That's only half true. They realized PowerPC-based PC's were never going to make it, and being an OEM was costing them too much money. They still care about Consumers (to the extent anyone can) but have shifted their focus to indirectly benefit consumers (Game Consoles, Phone Parts, etc.)
Posted on Reply
#154
Wile E
Power User
FordGT90Concept
Also to add, Bulldozer will likely come into its own when it transitions to the 22nm. Every other fab AMD uses is completely shit. 90 nm (Athlon 64) was good, 65 nm (Phenom) sucked, 45 nm (Phenom II) was good, 32 nm (FX) sucked. 22 nm is likely to be good.

Of course it won't be able to hold a candle to Ivy Bridge but if you're looking for a cheap processor that's "good enough," AMD has that market pretty well cornered.



This too. AMD has virtually no brand recognition because they refuse to advertise except on their website (e.g. Ruby) and games (powered by AMD). Neither are effective at reaching the masses and they must change that. AMD's decision to not advertise is the dumbest thing since square wheels.
65nm didn't suck for AMD. You forgot about Brisbane. Just Phenom sucked, not the entire process.

cdawall
Had to come up with some sort of good reply...
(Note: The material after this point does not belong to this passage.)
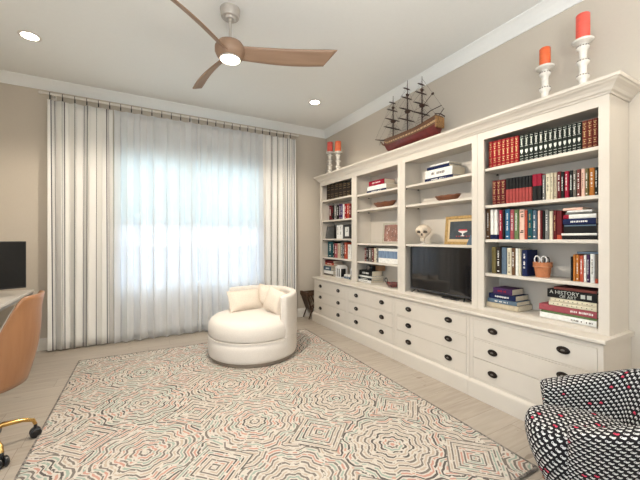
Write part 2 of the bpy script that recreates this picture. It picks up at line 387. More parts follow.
# ================================================================ BASE CABINETS
UB = [.862, 1.757, 2.668, 3.59, 4.53]
FX, PX = 2.41, 2.385
ULAB = ['next to the black and white armchair', 'below the television', 'third from the armchair, left of the television one', 'farthest, in the corner by the curtain']
def knob(parent, y, z):
    b = MB(); R_ = Matrix.Rotation(-PI/2, 3, 'Y')
    def el(a, c_, x0, x1, x2):
        vs = []; N_ = 20
        for i in range(N_):
            t = 2*PI*i/N_
            for (s_, x) in ((1, x0), (.97, x1), (.6, x2)): vs.append((x, a*s_*math.cos(t), c_*s_*math.sin(t)))
        fs = []
        for i in range(N_):
            j = (i+1) % N_
            for k in range(2): fs.append((i*3+k, j*3+k, j*3+k+1, i*3+k+1))
        fs.append(tuple(i*3+2 for i in range(N_))); fs.append(tuple(i*3 for i in range(N_))); return vs, fs
    v, f_ = el(.040, .025, 0, -.005, -.009); b.add(v, f_)
    b.tube([(-.008, -.026, 0), (-.018, -.020, -.004), (-.021, 0, -.007), (-.018, .020, -.004), (-.008, .026, 0)], .0038, 8, mi=0)
    v, f_ = el(.012, .008, -.008, -.012, -.014); b.add(v, f_, 1)
    o = b.build('knob', [KNOBM, KNOBC], parent, smooth=True); o.location = (FX-.002, y, z); return o
for i in range(4):
    a, c = UB[i], UB[i+1]
    u = thing('base_cabinet', (0, 0, 0), 'cream three drawer base cabinet '+ULAB[i], 'cabinet', 'cream base cabinets along the right wall')
    b = MB(); b.box(FX+.018, XR-.003, a+.0015, c-.0015, .12, .665)
    b.box(FX, FX+.018, a+.0015, a+.030, .12, .665).box(FX, FX+.018, c-.030, c-.0015, .12, .665)
    b.box(FX, FX+.018, a+.03, c-.03, .637, .665).box(FX, FX+.018, a+.03, c-.03, .12, .158).box(FX, FX+.018, a+.03, c-.03, .4725, .4835)
    b.build('body', CREAM, u)
    pa = a-.018 if i == 0 else a+.0015; pc = c+.018 if i == 3 else c-.0015
    b = MB(); b.prism([(XR-.003, .0), (PX, .0), (PX, .118), (PX+.004, .128), (PX+.014, .134), (PX+.022, .14), (XR-.003, .14)], pa, pc, 1); b.build('plinth', CREAM, u)
    ta = a-.014 if i == 0 else a+.0012; tc_ = c+.014 if i == 3 else c-.0012
    b = MB(); b.prism([(XR-.003, .665), (FX-.004, .665), (FX-.012, .670), (FX-.024, .677), (FX-.024, .690), (FX-.020, .695), (XR-.003, .695)], ta, tc_, 1); b.build('countertop', CREAM, u)
    for (z0, z1, kz) in ((.4855, .635, .573), (.3245, .4705, .405), (.160, .3215, .236)):
        d = MB().box(FX-.001, FX+.017, a+.032, c-.032, z0, z1, c=.0015).build('drawer', CREAM, u)
        W_ = c-a
        for ky in (a+W_*.235, a+W_*.775): knob(d, ky, kz)

# ================================================================ HUTCHES
HB = [.876, 1.769, 2.699, 3.605, 4.552]
HX = 2.53
HL = ['right bay with red and green encyclopaedias', 'bay holding the television', 'bay left of the television with a box set and photo', 'far left bay with leather volumes and lanterns']
SHELF = [[1.89, 1.579, 1.293, 1.009], [1.878, 1.667, 1.241], [1.883, 1.681, 1.238, 1.001], [1.902, 1.584, 1.297, 1.008]]
ZT = 2.285
for i in range(4):
    a, c = HB[i]+.001, HB[i+1]-.001
    u = thing('bookcase_hutch', (0, 0, 0), 'cream open bookcase hutch, '+HL[i], 'bookcase', 'cream bookcase hutches on the base cabinets')
    XB = XR-.004
    for y0, y1 in ((a, a+.02), (c-.02, c)): MB().box(HX+.02, XB-.012, y0, y1, .695, 2.2).build('side_panel', CREAM, u)
    MB().box(XB-.012, XB, a, c, .695, 2.2).build('back_panel', CREAM, u)
    MB().box(HX+.02, XB-.012, a+.02, c-.02, .6955, .721).build('bottom_panel', CREAM, u)
    MB().box(HX+.02, XB-.012, a+.02, c-.02, 2.155, 2.18).build('top_panel', CREAM, u)
    b = MB(); b.box(HX, HX+.02, a, a+.055, .6955, 2.2).box(HX, HX+.02, c-.055, c, .6955, 2.2)
    b.box(HX, HX+.02, a+.055, c-.055, 2.132, 2.2).box(HX, HX+.02, a+.055, c-.055, .6955, .718); b.build('face_frame', CREAM, u)
    # cornice with returns at the run's two ends
    pr = [(0, 2.196), (-.008, 2.196), (-.012, 2.206), (-.022, 2.212), (-.030, 2.228), (-.046, 2.245), (-.062, 2.255), (-.066, 2.262), (-.074, 2.266), (-.076, 2.284), (0, 2.285)]
    b = MB()
    def ring(y, off):   # profile points at a station; off True shifts by the projection (mitred end)
        return [(HX+p, y+(off*p if off else 0), z) for p, z in pr]
    e0 = 1 if i == 0 else 0; e1 = -1 if i == 3 else 0
    A, B_ = ring(a, e0), ring(c, e1); n_ = len(pr)
    fs = [(k, k+1, n_+k+1, n_+k) for k in range(n_-1)]
    b.add(A+B_, fs)
    def side(y, sgn):
        P0 = [(HX+p, y-sgn*(-p), z) for p, z in pr]; P1 = [(XB, y-sgn*(-p), z) for p, z in pr]
        b.add(P0+P1, [(k, k+1, n_+k+1, n_+k) for k in range(n_-1)])
        b.add([(HX, y, 2.196), (XB, y, 2.196), (XB, y, 2.2), (HX, y, 2.2)], [(0, 1, 2, 3)])
    if e0: side(a, 1)
    if e1: side(c, -1)
    ya = a-.076 if e0 else a; yc = c+.076 if e1 else c
    b.box(HX-.070, XB, ya+(.006 if e0 else 0), yc-(.006 if e1 else 0), 2.268, 2.2855)
    b.box(HX, XB-.0, a, c, 2.198, 2.27)
    b.build('cornice', CREAM, u)
    for z in SHELF[i]:
        s_ = MB().box(HX+.012 if False else HX+.0205, XB-.013, a+.0215, c-.0215, z-.024, z-.0, c=.002).build('shelf', CREAM, u)
        for y in (c-.0215-.012, a+.0215+.012):
            for x in (HX+.045, XB-.06):
                MB().box(x-.006, x+.006, y-.006, y+.006, z-.036, z-.0245).build('shelf_bracket', KNOBM, s_)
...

We have already seen AMD shape a lot of things in the past year ever wonder why AMD is pushing "the future is fusion" so hard? That might be the saving grace along with ATi. I am already seeing it how many intel notebooks for $299 can you play a lot of todays games on? The E-350 series chips kicks some major ass in the low budget laptop market. AMD is taking that over. Coming from my sales at BBY experience those laptops are the ones that sell 15-20 per store every Sunday. Thats just BBY, throw in newegg, amazon and other etailers. Those notebooks are damn near bestselling on every single site. Now move up to the A4 chips with integrate 65x0 graphics on them and you have a budget gamer that can play ALL of todays games with decent settings, throw in hybrid xfire with another 65x0 chip and you have all high settings for under $700. Something intel cannot touch. As drivers mature those chips keep getting better. There is no way the influx of fusion chips is by mistake. AMD is trying to take as much low end market as humanly possible. We may loose the high end with AMD's bulldozer fiasco, but if they can stake a claim in low/midrange markets that is the bulk of home computing. Word of mouth travels better than commercials if one housewife get a FUSION sticker and loves it they all go get one. The top 4 selling laptops at my Walmart right now are all AMD based and under $700. All it takes is one salesman to go hey these perform similar this ones cheaper and games play better.
Still behind in compute power.

cdawall
Flamebait much?

AMD still holds an 18% market share and Intel 80%. Thats commonly available knowledge. Without AMD competing with Intel we will see processor markups again. Competition is good in every way it brings out the best product, best price and more options. Think if there was no AMD when the P4 was released? Who is to say Intel would have gotten there collective heads out of their asses and fixed that to release Conroe? As long as AMD holds its current marketshare through the quarter they could always bounce back. As far as intel's way of doing business yea right thats why AMD won that 1.45 billion antitrust. The only business plan Intel follows is when in doubt cheat, lie and steal. Hell the old P4 commercial specifically quote needing a P4 to use XP...I mean really?
So, how does the past have anything to do with current strategies and markets?

Sorry, pulling the antitrust card is no longer a valid defense. Time to move on.
lukcic
I support AMD because:
  • tried Intel, and for my use AMD was and still is a better choice (example: try to use dism with all patches for windows; Intel based PC will die and will be unusable for a few hours, while AMD finishes 1 hour before an Intel and during the task the PC is usable)
  • I don't care for the quantity of game framerates; I play games 2x in a month
  • I use Sony vegas for rendering and it truly uses all cores on the AMD platform to the max, while Intel....that's just sad story behind....
  • I was thinking buying a laptop, a cheap laptop with the CPU virtualization and I wanted an Intel (I was recommended by I friend who I trust about these things), the problem was that the Pentium mobiles don't have virtualization, while even the cheapest model of any AMD CPU has it. This rises a question "Why would I buy an Intel???" :laugh:
So here you have my opinion and logical reasons why I support AMD. Now I own a 8-core AMD beast and it does the job damn good!
What are you smoking?

What Intel chips are you comparing to, P4's? Do you perhaps want to compare performance in these apps against a modern Intel owner?

Sorry, but my almost 2 year old Intel system would mop the floor with any current AMD system, let alone a newer SB based system.
Posted on Reply
#155
Swansen
badtaylorx
perhaps a joint venture between ARM and AMD

i can just see it now......

AMD+ARM=ARMD
xD lol armd, thats funny to me
Posted on Reply
#156
Hayder_Master
Cool, time to put fackin black box agin on Intel K CPU's and sell them as extremes for 1000$.